MC: It’s the most important one to me. It’s very easy for this writing pursuit to be selfish—for it to be all about you, and you wanting other people to give you affirmation and publication and credit, and that’s an important part of it, but at the same time, if everyone was selfish, there would be no reason for us to exist. The only reason I have a publishing career is because people decided to start small presses, and they decided that they wanted to do this.

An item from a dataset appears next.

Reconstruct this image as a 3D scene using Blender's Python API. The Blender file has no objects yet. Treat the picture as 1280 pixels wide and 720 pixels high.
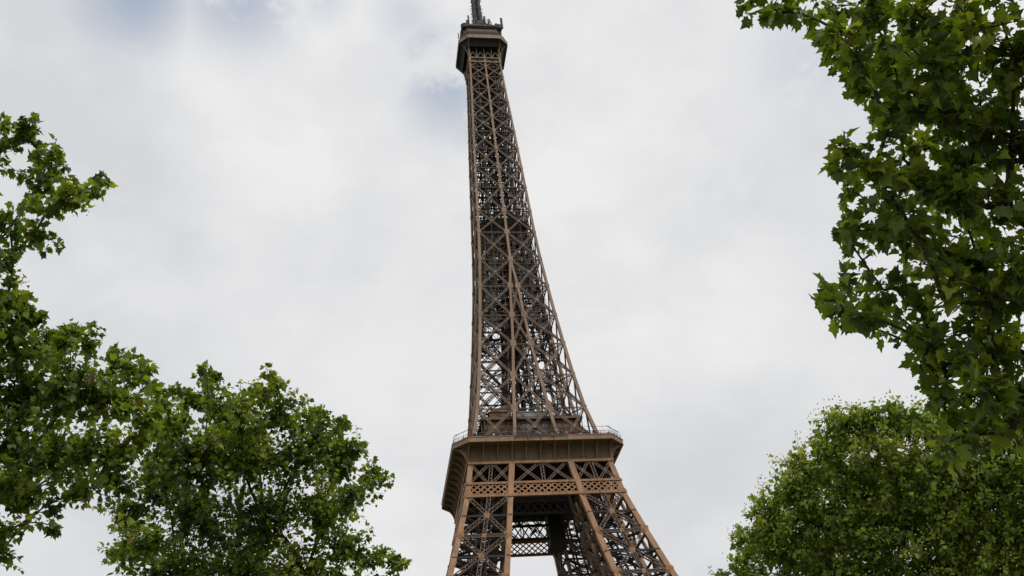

Wait, what is that? Whoa, it’s a dude with an umbrella. It looked like a mushroom walking across the highway. Where was I?

Me: [Reads back.]

MC: In any case, people decided that there weren’t enough presses and there were too many good authors who deserved to have books out. As a result, I have three collections of stories published. I think that’s true of a lot of the books I covered in my blog this year. Whether they’re small presses, or they’re the large ones, when I tagged all those presses in the post every day, I realized that—especially if you go to the Penguin site or the Knopf/Doubleday site—there’s a history to each press, and you read them, and it’s always about someone loving books and wanting to bring these voices to the masses. There’s never any notion of, “Oh, let’s start a big press because we want to make money selling books.” Maybe that’s an underlying motive, but there are always stories about pioneers starting presses because they loved books. We need to keep that going.

Me: Anything else you’d like to say?

MC: You know, I just saw the umbrella out of the corner of my eye, and it really did look like a giant mushroom walking across the overpass. And thinking about how we were going 72 miles per hour, I can’t say it wasn’t a giant mushroom walking across the highway. We’ll never know.